日々、読んだ本の感想。ときには映画の感想も。

ドン・シーゲル監督「ダーティハリー」(★★★)

2011-02-06 13:06:52 | 午前十時の映画祭
監督ドン・シーゲル 出演クリント・イーストウッド、ハリー・ガーディノ、アンディ・ロビンソン

 出だしがおもしろいなあ。クリント・イーストウッドがスクリーンに登場するタイミングに合わせて「クリント・イーストウッド」の名前が出てくる。この人がクリント・イーストウッドです――という感じ。そんなことなんかしなくてもいいのに、といえば確かにそうなんだけれど、どこか不思議な親切さが感じられる。
 これはたとえばサンフランシスコの描き方にもあらわれている。殺人事件があり、どこから銃撃したのかクリント・イーストウッドが調べに行く。そのビルの屋上から周りを見渡す。そうするとサンフランシスコの全景が見えてくる。ニューヨークとは違った空気がぱっと広がる。これはいいなあ。地上に降りて(?)、街が描かれるが、その通りの広さ、車の行き来――そのときの空気の動きがニューヨークとは違うというのが、さらにわかる。サンフランシスコがあって、ダーティー・ハリーがいる。これがニューヨークなら、来週見る予定のポパイ(「フレンチ・コネクション」)だね。
 街の空気にかぎらず、この時代の映画は手触り感がいいなあ。アクションはいまの映画と比較すると非常にのんびり(?)しているが、そののんびりのなかに肉体が生きている。ダーティー・ハリーが乗っ取られたスクールバスに飛び乗るクライマックスなんか、ほら、俺にもできそう、と思うでしょ? いまの映画じゃ、俺にもできるというアクションなんてひとつもない。で、逆にできないはずの「マトリックス」のスローモーションの弾丸よけ(体を後ろに、イナバウアー以上にそらす、あれ)なんかの方が、「マトリックス!」なんて叫びながら遊んじゃうよね。
 具体的には描かれないのだけれど、そのスクールバスに飛び乗るシーン、あれができるのは誰かがバスの前で車をゆっくり走らせるからだね。
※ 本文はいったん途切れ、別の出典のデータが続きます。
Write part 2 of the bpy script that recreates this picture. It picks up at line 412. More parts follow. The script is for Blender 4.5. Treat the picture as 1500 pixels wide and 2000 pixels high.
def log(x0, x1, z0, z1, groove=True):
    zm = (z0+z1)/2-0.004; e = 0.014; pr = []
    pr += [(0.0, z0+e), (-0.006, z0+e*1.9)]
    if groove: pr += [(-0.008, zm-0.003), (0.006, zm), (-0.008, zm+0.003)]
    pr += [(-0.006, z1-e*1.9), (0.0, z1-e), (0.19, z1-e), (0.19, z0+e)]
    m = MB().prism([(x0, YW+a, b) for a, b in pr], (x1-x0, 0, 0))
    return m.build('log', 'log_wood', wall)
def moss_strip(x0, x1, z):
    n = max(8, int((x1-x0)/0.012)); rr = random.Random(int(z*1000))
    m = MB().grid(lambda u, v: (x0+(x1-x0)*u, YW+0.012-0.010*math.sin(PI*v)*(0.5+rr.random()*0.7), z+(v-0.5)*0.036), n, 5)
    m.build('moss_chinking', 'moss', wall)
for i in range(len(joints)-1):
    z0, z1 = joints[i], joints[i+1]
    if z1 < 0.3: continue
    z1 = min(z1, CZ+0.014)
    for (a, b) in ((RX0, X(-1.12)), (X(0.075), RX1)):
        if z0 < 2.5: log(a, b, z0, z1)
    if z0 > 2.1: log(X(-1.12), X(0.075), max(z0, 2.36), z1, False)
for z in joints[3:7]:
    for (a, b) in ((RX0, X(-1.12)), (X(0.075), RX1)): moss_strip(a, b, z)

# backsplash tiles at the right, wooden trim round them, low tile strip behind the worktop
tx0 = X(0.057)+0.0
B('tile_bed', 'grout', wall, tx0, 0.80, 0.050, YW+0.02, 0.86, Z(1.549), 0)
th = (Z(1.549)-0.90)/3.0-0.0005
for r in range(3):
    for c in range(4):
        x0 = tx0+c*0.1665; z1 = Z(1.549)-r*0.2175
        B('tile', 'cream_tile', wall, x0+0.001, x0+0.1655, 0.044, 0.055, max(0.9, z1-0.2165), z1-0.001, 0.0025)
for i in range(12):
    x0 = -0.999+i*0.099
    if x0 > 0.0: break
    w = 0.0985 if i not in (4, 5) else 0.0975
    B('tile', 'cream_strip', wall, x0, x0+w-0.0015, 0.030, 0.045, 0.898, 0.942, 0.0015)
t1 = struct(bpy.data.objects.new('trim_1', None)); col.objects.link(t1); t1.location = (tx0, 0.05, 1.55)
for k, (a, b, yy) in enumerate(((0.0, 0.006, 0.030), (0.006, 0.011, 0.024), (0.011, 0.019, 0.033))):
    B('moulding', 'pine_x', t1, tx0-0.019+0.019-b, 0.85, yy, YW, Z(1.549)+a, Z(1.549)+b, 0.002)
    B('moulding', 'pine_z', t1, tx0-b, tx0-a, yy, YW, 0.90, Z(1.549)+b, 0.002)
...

上層部にはダーティー・ハリーをこころよく思わない人がいるんだろうけれど、現場では慕われていて、協力する警官がいるということをうかがわせる。このあたりの呼吸も気持ちがいい。
 最後の最後、なぜ犯人はバスに乗っている児童を人質にせず、炭鉱へ逃げ込むのか――なんてツッコミは、まあ、やめておきましょうね。